DIRECTIONS — Reproduce the material that follows, please, but only from its first line to the line containing "R = math.radians", inclusive.

AVAILABLE DATA —
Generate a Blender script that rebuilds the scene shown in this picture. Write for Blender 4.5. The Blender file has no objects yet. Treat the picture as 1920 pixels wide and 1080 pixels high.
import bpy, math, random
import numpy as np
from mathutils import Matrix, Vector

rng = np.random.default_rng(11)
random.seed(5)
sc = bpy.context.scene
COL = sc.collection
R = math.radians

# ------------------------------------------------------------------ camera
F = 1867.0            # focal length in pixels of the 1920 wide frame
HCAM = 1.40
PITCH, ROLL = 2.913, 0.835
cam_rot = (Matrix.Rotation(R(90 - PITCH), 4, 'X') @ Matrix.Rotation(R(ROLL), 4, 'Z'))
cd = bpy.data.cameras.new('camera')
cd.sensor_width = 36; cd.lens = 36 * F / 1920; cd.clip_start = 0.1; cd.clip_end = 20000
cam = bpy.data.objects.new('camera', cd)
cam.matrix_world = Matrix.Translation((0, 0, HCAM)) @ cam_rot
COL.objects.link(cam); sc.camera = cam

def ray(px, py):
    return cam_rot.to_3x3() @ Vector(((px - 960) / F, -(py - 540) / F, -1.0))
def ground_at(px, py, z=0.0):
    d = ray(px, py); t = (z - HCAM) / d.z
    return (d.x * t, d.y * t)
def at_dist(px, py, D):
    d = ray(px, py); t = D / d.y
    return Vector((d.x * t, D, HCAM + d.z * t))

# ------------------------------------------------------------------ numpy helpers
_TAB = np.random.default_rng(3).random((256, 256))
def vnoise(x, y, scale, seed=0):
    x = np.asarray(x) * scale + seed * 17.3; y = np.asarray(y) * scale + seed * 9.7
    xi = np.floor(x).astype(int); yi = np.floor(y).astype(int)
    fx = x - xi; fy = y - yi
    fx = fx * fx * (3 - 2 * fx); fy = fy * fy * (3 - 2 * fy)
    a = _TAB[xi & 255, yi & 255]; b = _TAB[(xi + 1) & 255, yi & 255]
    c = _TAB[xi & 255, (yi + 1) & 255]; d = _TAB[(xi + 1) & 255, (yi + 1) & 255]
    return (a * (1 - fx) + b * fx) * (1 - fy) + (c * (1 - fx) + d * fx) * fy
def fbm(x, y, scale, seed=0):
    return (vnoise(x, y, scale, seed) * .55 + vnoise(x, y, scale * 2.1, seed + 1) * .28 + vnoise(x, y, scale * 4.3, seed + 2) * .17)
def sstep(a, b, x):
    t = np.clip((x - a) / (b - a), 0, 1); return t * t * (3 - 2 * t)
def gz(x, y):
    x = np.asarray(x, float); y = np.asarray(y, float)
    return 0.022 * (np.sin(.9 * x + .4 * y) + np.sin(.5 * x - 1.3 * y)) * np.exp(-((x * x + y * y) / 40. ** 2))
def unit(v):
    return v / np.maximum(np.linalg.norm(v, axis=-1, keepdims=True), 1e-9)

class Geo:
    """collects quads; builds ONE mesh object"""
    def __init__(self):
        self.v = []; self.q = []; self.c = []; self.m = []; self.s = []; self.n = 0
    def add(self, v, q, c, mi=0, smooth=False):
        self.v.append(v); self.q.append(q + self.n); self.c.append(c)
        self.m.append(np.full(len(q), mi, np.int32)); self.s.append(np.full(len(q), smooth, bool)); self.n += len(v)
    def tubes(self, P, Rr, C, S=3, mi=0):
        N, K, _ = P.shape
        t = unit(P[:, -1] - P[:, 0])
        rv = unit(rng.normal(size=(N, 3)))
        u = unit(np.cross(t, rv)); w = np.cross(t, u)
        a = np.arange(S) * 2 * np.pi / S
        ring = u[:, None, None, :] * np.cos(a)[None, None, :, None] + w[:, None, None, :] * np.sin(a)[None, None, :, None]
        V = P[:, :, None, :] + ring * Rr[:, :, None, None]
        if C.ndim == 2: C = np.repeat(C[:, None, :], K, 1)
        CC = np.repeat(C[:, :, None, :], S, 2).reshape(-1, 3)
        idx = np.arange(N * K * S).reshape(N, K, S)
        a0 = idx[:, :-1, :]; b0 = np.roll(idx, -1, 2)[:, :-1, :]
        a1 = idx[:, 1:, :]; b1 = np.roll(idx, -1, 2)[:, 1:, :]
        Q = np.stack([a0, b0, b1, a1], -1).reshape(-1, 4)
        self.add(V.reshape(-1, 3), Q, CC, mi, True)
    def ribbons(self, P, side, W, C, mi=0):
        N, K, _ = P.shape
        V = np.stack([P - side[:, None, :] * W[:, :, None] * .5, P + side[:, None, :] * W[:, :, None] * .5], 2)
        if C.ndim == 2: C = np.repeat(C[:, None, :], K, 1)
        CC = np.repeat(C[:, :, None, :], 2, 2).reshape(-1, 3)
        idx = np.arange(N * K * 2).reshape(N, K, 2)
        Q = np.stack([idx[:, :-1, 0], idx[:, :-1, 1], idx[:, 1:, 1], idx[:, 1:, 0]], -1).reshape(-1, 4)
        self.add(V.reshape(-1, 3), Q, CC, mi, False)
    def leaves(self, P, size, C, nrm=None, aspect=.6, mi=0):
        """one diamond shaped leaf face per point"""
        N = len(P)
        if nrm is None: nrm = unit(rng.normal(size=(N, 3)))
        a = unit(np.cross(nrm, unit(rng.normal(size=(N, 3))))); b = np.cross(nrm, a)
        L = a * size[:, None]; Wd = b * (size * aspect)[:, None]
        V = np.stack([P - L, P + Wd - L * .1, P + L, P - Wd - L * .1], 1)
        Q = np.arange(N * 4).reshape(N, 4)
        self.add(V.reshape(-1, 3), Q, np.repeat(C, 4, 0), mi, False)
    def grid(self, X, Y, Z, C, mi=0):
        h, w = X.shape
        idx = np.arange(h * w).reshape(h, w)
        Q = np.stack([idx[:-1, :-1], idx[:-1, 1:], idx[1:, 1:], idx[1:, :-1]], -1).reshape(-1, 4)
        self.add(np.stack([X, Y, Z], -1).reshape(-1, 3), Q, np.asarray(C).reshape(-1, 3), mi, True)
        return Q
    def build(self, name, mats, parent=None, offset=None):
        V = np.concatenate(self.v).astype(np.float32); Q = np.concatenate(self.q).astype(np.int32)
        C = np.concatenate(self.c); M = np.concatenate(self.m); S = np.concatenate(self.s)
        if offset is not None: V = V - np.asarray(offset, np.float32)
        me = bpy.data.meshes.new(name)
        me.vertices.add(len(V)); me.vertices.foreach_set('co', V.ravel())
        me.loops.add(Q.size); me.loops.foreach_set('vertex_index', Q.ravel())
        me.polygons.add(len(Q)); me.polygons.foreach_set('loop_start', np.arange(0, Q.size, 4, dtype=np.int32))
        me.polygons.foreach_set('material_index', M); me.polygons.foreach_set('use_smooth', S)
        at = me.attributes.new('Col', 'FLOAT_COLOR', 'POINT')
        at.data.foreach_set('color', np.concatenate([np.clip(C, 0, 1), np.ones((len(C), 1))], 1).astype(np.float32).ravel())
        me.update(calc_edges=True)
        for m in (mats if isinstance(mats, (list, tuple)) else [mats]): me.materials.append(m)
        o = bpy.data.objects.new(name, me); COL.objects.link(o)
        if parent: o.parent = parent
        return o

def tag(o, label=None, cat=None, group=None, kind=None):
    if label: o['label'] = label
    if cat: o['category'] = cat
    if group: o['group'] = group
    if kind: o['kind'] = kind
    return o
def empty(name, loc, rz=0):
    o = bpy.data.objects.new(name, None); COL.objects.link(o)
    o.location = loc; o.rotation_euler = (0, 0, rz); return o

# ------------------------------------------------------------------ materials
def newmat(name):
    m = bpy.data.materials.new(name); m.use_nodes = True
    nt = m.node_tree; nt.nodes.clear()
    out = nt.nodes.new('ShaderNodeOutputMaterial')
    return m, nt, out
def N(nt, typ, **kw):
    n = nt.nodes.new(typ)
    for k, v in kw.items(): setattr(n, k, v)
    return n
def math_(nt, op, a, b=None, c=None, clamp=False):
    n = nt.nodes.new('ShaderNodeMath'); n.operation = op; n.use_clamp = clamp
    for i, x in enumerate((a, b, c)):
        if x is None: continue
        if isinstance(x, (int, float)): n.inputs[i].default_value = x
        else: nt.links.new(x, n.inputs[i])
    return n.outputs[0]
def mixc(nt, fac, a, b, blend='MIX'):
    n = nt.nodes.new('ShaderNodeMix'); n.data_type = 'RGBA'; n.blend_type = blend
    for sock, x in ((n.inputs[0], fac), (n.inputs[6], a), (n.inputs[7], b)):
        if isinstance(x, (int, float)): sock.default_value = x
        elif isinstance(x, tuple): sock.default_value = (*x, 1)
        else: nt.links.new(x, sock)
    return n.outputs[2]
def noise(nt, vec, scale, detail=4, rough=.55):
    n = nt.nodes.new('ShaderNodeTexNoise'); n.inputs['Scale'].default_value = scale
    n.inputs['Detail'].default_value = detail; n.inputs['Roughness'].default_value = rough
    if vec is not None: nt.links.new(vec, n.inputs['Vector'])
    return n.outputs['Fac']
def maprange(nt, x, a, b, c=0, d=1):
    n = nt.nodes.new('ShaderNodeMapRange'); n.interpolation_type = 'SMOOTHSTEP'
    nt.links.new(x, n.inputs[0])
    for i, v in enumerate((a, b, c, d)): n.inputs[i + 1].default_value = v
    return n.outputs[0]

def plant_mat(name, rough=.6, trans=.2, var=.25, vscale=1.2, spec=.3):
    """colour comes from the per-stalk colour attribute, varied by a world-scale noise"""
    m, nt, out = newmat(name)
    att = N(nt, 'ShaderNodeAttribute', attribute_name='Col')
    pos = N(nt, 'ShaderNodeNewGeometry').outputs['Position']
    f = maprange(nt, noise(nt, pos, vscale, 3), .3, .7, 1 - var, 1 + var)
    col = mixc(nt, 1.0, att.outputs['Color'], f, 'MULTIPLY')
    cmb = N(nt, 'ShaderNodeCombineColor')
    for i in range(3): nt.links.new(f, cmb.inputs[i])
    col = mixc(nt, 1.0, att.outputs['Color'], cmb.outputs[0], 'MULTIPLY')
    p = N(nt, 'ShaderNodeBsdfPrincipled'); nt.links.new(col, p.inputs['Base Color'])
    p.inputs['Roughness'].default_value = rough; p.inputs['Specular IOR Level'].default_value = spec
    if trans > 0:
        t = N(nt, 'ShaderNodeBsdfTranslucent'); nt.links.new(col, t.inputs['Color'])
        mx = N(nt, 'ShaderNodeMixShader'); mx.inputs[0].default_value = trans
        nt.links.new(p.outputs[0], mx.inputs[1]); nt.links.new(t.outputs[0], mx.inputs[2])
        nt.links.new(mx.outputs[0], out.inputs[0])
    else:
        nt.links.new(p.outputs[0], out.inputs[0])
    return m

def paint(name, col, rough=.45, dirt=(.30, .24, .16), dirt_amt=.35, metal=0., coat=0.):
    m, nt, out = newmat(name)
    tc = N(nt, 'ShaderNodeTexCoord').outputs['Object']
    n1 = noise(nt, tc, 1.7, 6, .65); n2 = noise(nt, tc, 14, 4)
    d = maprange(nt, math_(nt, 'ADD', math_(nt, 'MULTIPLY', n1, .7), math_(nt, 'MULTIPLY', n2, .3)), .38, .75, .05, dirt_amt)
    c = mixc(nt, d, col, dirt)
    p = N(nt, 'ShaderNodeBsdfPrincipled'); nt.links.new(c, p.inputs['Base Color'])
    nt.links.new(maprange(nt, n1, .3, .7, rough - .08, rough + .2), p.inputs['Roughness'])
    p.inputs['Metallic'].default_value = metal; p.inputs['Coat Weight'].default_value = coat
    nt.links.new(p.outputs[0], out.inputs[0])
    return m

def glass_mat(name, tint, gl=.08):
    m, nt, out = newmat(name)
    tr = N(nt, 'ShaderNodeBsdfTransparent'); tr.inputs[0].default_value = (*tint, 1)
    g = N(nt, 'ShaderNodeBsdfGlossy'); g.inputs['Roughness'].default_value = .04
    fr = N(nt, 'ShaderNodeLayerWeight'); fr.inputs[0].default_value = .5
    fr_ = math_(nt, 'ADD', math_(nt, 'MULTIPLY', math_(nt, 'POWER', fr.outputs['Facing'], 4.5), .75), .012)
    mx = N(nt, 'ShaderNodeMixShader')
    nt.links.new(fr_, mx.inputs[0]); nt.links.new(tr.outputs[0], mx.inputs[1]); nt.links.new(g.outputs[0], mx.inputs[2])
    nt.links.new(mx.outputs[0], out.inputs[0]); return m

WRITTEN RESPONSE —
Generate a Blender script that rebuilds the scene shown in this picture. Write for Blender 4.5. The Blender file has no objects yet. Treat the picture as 1920 pixels wide and 1080 pixels high.
import bpy, math, random
import numpy as np
from mathutils import Matrix, Vector

rng = np.random.default_rng(11)
random.seed(5)
sc = bpy.context.scene
COL = sc.collection
R = math.radians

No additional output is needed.